There was a time, not that long ago when you would see countless cigarette butts littering the landscape. Then, something happened ever so slowly, the ugly disgusting cigarette butts began disappearing from bars and restaurants, parking lots, sidewalks, beaches, ashtrays in public and private buildings.

People finally got the message that smoking was not cool but was detrimental to health of everyone surrounded by the smoker.

Can the same thing happen with single-use plastic bags and bottles? I think it can … with YOUR help.  Imagine a world without plastic debris and SAY NO TO PLASTICS

Will Pharrell’s Documentary ‘The Plastic Age’ Help Lessen Our Plastic Addiction?

Pharrell Williams has joined the fight to save our oceans. He talks about his love for the oceans and our need to save them in a new i-D documentary, The Plastic Age.  Let’s face it, how can anyone not like Pharrell, a man whose music impacts countless millions of fans? Clearly, Pharrell knows how get a message out.

His message, let’s turn ocean plastic into something fantastic! This is a very good thing.

He has joined forces with Bionic Yarn to produce a fashion line of denim clothing, G-STARR RAW which is made from recycled plastic trash.  Pharrell is a celebrity joining forces with other talented people to find a solution to a very significant worldwide environmental problem. This is also a very good thing.

The question is, will his efforts motivate enough people to focus on the kind of change needed to meet this global problem head on? Sadly, I think not.

I began writing about the worldwide addiction to all things plastic, mostly single-use plastic bags, in 2008. The devastation caused to birds, animals on land as well as creatures in the sea is unconscionable.  Plastic pollution harms people in the poorest countries the most. These are people without a voice who suffer incredible hardships, as the 17 pictures from The Guardian on-line demonstrate.

Chemicals from the plastics are entering the marine food chain.  Bisphenol –A, a chemical used in the production of plastics is a known carcinogen and hormone disruptor. The New York Times  recently reported that BPA has been linked to rapid rises in blood pressure. It is known to be especially harmful to infants.

I believed once people were alerted to the unimaginable environmental damage caused by plastic pollution change would surely take place. I was wrong.

Our worldwide addiction to plastics is much stronger than could be imagined. But even stronger is the reluctance of people to give up their single-use plastic bags and bottles because it inconveniences them.

Since the time of the cavemen, trash has been thrown out with little thought of its impact on the environment. That was okay when the earth was inhabited by a few million people.

With the world’s population approaching 9 billion people, this behavior is no longer acceptable.


Thanks to Reusable Bags for these updated facts on plastic bag pollution

Introduced just over 45 years ago, the ugly truth about our plastic bag addiction is that society’s consumption rate is now estimated at well over 500,000,000,000 (that’s 500 billion) plastic bags annually, or almost 1 million per minute.

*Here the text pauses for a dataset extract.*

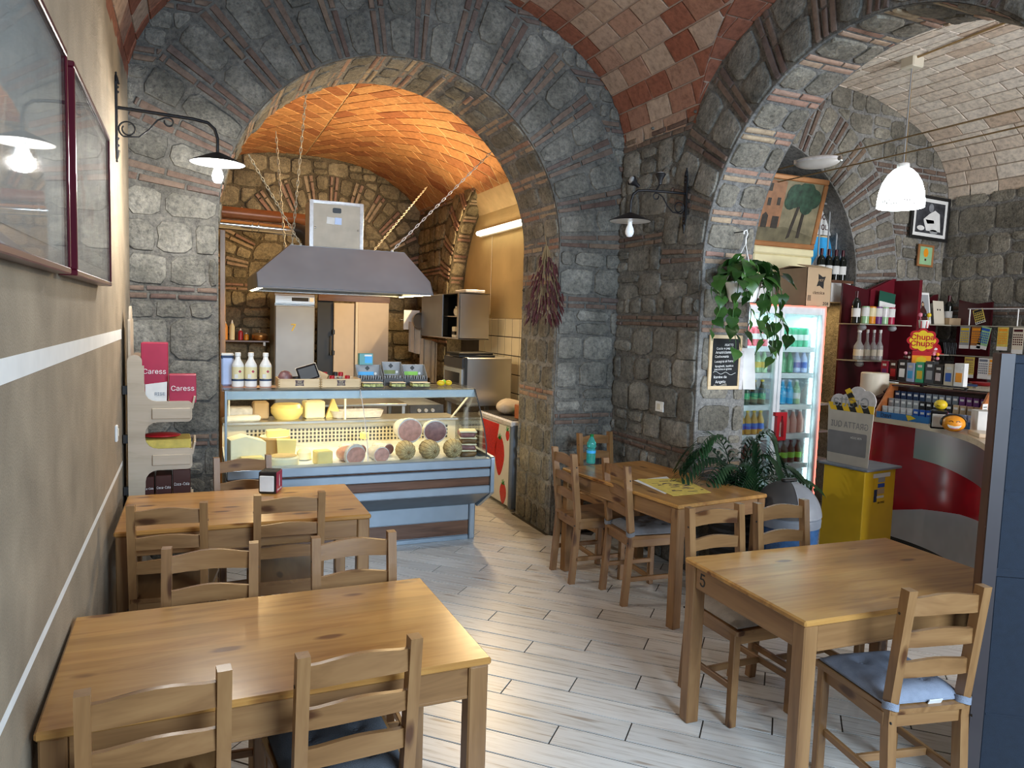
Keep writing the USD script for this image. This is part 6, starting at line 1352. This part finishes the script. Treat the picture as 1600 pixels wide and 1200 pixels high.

  • Single-use bags made of high-density polyethylene (HDPE) are the main culprit. Once brought into existence to tote your purchases, they’ll accumulate and persist on our planet for up to 1,000 years.
  • Australians alone consume about 6.9 billion plastic bags each year, that’s 326 per person. According to Australia’s Department of Environment, an estimated 49,600,000 annually end up as litter.
  • In 2001, Ireland used 1.2 billion disposable plastic bags, or 316 per person. An extremely successful plastic bag tax, or PlasTax, introduced in 2002 reduced consumption by 90%.
  • According to The Wall Street Journal, the U.S. goes through 100 billion plastic shopping bags annually. An estimated 12 million barrels of oil are required to make that many plastic bags.
  • Four out of five grocery bags in the US are now plastic.
  • In a dramatic move to stem a tide of 60,000 metric tons of plastic bag and plastic utensil waste per year, Taiwan banned both last year.
  • According to the BBC, only 1 in 200 plastic bags in the UK are recycled.
  • According to the WSJ Target, the second-largest retailer in the U.S., purchases 1.8 billion bags a year.
  • As part of Clean Up Australia Day, in one day nearly 500,000 plastic bags were collected. Unfortunately, each year in Australia an estimated 50,000,000 plastic bags end up as litter.
  • The average family accumulates 60 plastic bags in only four trips to the grocery store.
  • Each high quality reusable bag you use has the potential to eliminate an average of 1,000 plastic bags over its lifetime. The bag will pay for itself if your grocery store offers a $.05 or $.10 credit per bag for bringing your own bags.
  • Windblown plastic bags are so prevalent in Africa that a cottage industry has sprung up harvesting bags and using them to weave hats, and even bags. According to the BBC one group harvests 30,000 per month.